When in Doubt, Cite the Record

I wouldn’t want to be the lawyer who not only lost the appeal with a PCA, but also got admonished for not following the rules and properly citing to the record. Fla. R. App. P. 9.210(b)(2), people. It’s not just for breakfast any more. Siforov v. HSCB Bank, USA, No. 3D08-2895 (Fla. 3d DCA July 28, 2010).

Appendix, Please

The appendix requirement of Florida Rule of Appellate Procedure 9.220 is not just an afterthought, it’s a necessity. When you are asking the Court to review a non-final order, in particular, the appendix is essential: The appellate court is not sent the record, and is counting on the litigants to provide it with copies of the pleadings, transcripts, and other relevant documents that were before the trial court.

And if you don’t serve an appendix with your brief, as required by Rule 9.130(e)? The Third DCA will affirm the holding below. Reliance Property Management, Inc. v. Transportation Equipment Specialists, Inc., No. 3D09-411 (Feb. 24, 2010)[/pdf].

Appealing Confirmation of an Arbitration Award?

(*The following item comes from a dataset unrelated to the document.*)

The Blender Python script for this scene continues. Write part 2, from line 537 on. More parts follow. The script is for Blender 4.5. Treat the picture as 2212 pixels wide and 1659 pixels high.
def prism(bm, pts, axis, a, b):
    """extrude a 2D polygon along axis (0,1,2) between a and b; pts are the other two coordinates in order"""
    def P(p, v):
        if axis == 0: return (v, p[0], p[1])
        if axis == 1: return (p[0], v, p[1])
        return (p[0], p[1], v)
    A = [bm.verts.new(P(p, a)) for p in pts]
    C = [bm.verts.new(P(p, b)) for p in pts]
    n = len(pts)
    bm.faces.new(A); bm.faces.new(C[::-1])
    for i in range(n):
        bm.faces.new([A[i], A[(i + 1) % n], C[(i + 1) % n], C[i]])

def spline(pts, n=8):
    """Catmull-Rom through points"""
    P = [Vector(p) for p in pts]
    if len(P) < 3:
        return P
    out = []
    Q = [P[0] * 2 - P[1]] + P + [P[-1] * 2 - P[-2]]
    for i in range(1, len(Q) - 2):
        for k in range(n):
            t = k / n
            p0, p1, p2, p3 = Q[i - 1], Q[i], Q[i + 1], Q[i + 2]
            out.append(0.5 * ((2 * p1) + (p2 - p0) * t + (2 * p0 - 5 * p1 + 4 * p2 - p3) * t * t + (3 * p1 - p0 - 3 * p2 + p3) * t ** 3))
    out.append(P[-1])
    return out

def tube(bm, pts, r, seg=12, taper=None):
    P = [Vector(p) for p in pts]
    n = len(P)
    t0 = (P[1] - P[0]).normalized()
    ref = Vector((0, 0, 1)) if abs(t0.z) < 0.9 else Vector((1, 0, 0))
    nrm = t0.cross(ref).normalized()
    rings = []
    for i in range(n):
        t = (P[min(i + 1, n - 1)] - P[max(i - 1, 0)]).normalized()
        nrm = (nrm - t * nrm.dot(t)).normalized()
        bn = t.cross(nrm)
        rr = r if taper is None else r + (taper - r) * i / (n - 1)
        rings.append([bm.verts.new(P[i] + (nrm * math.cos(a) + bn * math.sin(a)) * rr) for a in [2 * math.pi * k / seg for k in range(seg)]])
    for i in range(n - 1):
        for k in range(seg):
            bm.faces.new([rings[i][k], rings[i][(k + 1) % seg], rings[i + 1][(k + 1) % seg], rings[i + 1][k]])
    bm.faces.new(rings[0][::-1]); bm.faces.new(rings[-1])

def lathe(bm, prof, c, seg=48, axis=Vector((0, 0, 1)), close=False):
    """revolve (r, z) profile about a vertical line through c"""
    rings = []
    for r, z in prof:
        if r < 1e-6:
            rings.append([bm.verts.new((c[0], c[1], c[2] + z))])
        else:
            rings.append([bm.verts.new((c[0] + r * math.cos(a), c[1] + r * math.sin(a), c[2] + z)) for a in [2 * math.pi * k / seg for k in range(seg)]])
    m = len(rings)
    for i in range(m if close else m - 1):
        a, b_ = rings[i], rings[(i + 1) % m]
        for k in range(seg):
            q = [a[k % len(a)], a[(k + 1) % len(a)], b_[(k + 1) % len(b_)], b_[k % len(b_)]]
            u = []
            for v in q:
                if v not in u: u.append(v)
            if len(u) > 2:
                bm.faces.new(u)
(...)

No Rule, No Jurisdiction

The Third District Court of Appeal held (.pdf) it has no jurisdiction to review a trial court order confirming an arbitration award. What makes the case slightly interesting is that there is a provision of the Arbitration Code, Section 682.20, Fla. Stat., that purports to specifically allow such appeals. The Court joined its sister District, however, in holding that the statute doesn’t meet the jurisdictional requirements of the Florida Constitution, which holds that review of non final orders can be made only ‘the extent provided by rules adopted by the supreme court.’ Without a Florida Rule of Appellate Procedure, there is no jurisdiction.